En primer lugar, el peso político y el nivel intelectual de los nuevos gobernantes caen en picado desde hace décadas, circunstancia que se hace evidente tanto en la base como en la cúspide de los partidos (resulta descorazonador comparar a los líderes de hace unos años con sus sucesores: Felipe González, Manuel Fraga, Julio Anguita, Heribert Barrera, Xabier Arzalluz, Miquel Roca…). La actual mediocridad generalizada no es fruto de un desajuste evolutivo, sino la consecuencia directa de unas organizaciones cerradas que recelan de la brillantez y priman la fidelidad ciega sobre la competencia profesional. Los de arriba eligen a vasallos serviles que no les hagan sombra, mientras los de abajo vitorean al primer incompetente que les asegure un hueco en las listas.

Por otro lado, el actual sistema ha favorecido una casta cerrada que, en demasiados casos, jamás ha trabajado en el mundo real. Sólo así se comprende, por ejemplo, la aprobación de una nueva Ley de Pagos que está estrangulando a miles de pymes, acorraladas entre proveedores mayoristas que la aplican a rajatabla y grandes compradores que impiden su cumplimiento so pena de perderlos como clientes. Son abundantes los políticos que han desarrollado una carrera similar: se acercan al partido en su juventud con unos buenos padrinos, luego se convierten en líderes estudiantiles (sin ser muchas veces capaces de acabar ninguna carrera), después son colocados como asesores internos o en algún organismo controlado, y finalmente pasan a engrosar alguna lista local, iniciando una plácida vida a costa del erario público sin haber demostrado nada más que sometimiento a la voz de su amo.

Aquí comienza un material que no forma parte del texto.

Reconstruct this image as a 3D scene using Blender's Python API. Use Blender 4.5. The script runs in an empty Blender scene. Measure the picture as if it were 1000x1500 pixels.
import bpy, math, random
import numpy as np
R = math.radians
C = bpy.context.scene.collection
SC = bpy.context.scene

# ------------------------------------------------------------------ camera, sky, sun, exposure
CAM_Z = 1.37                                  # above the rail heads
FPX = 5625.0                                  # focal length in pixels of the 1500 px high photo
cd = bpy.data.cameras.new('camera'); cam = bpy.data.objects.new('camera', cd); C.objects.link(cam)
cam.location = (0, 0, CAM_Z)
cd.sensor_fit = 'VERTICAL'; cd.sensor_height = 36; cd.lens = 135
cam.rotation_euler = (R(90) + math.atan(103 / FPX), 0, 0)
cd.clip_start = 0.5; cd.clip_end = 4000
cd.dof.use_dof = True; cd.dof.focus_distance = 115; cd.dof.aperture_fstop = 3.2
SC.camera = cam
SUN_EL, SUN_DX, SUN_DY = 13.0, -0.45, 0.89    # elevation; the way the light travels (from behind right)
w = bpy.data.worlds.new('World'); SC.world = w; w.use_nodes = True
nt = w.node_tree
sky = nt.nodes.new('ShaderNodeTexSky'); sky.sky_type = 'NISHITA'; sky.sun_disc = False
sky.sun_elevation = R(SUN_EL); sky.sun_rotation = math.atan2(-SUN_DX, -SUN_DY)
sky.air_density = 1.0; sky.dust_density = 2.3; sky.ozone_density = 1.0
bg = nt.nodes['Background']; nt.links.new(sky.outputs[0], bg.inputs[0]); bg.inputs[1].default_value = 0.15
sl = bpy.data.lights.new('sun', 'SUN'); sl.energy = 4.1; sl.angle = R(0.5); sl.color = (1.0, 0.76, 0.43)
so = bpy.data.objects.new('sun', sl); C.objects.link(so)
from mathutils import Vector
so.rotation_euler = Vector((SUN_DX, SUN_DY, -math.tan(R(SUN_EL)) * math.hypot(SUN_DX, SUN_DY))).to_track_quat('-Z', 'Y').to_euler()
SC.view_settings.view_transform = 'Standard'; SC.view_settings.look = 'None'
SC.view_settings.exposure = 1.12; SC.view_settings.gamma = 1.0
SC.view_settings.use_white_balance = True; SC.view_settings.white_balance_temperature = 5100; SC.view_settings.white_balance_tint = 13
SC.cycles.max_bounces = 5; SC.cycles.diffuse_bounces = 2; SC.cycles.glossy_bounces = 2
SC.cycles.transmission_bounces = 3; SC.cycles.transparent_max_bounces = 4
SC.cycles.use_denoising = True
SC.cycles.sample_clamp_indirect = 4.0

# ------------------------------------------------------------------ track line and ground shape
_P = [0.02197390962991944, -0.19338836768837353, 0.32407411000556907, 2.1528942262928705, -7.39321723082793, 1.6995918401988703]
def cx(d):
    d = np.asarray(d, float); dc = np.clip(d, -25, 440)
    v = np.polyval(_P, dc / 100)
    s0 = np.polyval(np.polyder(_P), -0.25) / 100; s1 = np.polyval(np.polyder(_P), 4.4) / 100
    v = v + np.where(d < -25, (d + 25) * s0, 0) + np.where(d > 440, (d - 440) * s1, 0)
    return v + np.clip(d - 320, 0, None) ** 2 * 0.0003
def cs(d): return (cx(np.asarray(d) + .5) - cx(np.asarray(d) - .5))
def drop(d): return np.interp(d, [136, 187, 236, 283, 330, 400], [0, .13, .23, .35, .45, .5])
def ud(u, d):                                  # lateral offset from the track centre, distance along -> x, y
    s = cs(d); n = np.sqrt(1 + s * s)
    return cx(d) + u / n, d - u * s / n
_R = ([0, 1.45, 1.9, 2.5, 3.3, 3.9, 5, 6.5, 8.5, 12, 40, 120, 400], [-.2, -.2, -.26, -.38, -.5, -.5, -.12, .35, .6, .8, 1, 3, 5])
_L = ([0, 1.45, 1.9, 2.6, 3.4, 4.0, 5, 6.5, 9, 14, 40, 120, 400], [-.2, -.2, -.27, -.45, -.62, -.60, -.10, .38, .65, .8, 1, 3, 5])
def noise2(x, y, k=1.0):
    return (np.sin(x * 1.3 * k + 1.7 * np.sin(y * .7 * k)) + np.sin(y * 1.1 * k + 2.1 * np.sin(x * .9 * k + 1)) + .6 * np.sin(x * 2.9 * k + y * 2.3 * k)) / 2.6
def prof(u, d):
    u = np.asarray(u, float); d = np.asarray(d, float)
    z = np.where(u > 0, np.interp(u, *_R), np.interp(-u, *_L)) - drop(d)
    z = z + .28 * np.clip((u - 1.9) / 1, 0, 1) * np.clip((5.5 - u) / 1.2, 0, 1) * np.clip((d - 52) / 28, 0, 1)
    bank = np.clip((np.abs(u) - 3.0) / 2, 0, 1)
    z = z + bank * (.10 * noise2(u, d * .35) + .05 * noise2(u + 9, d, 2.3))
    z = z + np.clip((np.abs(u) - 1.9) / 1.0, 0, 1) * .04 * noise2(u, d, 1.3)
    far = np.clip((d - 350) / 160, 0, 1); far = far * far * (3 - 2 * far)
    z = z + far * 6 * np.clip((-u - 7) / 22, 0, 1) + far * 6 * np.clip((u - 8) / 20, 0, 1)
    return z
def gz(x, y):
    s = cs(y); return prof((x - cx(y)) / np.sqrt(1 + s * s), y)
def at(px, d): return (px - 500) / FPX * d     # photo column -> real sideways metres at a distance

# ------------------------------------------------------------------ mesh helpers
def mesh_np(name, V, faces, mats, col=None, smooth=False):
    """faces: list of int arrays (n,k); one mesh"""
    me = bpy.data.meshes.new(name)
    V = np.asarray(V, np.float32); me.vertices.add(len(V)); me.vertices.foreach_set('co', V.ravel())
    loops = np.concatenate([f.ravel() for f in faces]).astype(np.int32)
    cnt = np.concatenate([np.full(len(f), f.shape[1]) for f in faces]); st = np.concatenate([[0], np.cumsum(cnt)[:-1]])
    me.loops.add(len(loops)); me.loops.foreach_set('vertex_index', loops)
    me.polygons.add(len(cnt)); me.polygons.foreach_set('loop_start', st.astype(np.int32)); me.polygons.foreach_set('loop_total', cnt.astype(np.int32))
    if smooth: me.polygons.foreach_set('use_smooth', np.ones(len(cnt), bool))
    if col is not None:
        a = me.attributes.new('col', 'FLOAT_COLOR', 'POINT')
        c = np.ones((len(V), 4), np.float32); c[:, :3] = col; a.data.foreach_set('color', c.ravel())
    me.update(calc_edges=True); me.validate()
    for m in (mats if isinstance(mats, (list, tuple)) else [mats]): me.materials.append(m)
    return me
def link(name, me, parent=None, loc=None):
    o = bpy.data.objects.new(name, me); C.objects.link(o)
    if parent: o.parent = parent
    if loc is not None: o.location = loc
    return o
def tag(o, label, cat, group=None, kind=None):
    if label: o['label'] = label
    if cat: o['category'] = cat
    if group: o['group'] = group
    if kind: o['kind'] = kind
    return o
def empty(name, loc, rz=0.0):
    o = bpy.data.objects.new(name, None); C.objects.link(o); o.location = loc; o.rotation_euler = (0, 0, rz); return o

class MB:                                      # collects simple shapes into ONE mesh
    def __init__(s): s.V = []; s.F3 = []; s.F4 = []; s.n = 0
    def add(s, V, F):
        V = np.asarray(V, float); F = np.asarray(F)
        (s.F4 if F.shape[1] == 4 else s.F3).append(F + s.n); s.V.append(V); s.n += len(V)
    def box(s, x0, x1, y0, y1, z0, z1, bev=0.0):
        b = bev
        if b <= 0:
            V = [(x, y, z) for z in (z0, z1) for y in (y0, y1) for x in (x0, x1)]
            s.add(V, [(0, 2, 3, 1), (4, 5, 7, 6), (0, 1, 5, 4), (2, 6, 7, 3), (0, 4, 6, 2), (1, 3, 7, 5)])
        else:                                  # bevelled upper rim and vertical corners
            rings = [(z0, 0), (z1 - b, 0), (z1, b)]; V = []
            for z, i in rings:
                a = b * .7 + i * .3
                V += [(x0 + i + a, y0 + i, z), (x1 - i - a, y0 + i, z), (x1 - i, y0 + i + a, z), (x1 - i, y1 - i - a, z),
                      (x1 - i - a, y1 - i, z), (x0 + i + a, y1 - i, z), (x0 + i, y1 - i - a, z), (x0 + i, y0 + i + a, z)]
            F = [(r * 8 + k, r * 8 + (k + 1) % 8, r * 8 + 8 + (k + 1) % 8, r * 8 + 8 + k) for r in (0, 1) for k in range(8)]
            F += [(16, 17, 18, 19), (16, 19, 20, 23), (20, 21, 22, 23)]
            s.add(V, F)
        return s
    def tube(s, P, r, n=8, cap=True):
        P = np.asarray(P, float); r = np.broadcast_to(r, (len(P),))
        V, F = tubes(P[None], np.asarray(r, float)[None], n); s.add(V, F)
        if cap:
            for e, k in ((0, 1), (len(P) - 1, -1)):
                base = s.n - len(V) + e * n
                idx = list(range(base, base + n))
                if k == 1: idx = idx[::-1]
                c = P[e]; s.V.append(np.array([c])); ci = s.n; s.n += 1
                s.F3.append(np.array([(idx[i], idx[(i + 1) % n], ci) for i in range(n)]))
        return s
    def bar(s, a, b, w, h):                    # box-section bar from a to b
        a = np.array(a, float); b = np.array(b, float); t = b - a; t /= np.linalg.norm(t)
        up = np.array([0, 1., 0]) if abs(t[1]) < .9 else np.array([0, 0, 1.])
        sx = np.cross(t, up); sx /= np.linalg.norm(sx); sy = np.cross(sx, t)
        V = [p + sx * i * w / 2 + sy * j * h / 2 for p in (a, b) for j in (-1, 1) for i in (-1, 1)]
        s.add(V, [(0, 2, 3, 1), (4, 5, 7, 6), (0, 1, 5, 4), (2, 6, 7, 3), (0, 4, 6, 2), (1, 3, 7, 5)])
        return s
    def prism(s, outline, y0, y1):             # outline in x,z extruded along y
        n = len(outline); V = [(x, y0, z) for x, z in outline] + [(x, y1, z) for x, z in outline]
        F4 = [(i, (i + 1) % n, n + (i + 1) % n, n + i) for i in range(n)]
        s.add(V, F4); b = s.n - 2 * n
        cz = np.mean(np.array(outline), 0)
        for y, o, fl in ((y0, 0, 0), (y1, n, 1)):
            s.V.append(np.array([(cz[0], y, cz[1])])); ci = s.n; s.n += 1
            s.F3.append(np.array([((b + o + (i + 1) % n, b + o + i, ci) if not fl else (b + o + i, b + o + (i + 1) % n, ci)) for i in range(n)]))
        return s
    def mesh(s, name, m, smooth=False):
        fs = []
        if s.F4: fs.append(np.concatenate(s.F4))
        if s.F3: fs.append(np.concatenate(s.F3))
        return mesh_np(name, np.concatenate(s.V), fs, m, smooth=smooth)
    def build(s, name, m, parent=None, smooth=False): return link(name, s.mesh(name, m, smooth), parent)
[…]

Estas peculiares carreras suelen provocar también un distanciamiento de la sensibilidad social que podemos comprobar incluso a nivel local. Recordemos la ocurrencia de despilfarrar 12.000 euros en un busto de Artur Mas, o la actual pretensión de la Diputació de gastarse casi 60.000 en cestas de Navidad.

Por si fuera poco, la evidente incapacidad de gran parte de nuestros dirigentes para ganarse medianamente la vida en el mundo privado favorece una actitud descaradamente acrítica. Como dijo Alfonso Guerra, “el que se mueva no sale en la foto”. Como consecuencia, son contados los políticos que se atreven a poner el dedo en la llaga sobre problemas capitales que todos observamos, enfrentándose al aparato, ante el temor a quedar fuera de las listas y perder un medio de vida tan desproporcionadamente ventajoso para sus méritos.

Por último y sin ánimo de generalizar, las listas cerradas también han favorecido la corrupción, pues invitan a mirar para otro lado ante los desmanes de los correligionarios. Cuando es la propia formación política la que ha colocado a un candidato en su puesto, las fechorías que éste comete salpican con especial virulencia sobre el propio partido. El miedo a la culpa in eligendo es la manta que ha tapado gran parte de la corrupción de este país durante décadas.

Me consta que en nuestra clase política podemos encontrar grandes profesionales y excelentes personas, pero junto a ellos convive una marabunta de chupópteros estériles y pelotas trepadores que convierten el conjunto en un monstruo desproporcionado, ineficaz y repulsivo. Nuestra experiencia cercana nos obliga a avanzar hacia un sistema electoral más participativo y abierto si aspiramos a separar el grano de la paja. Será complicado: no se dejarán.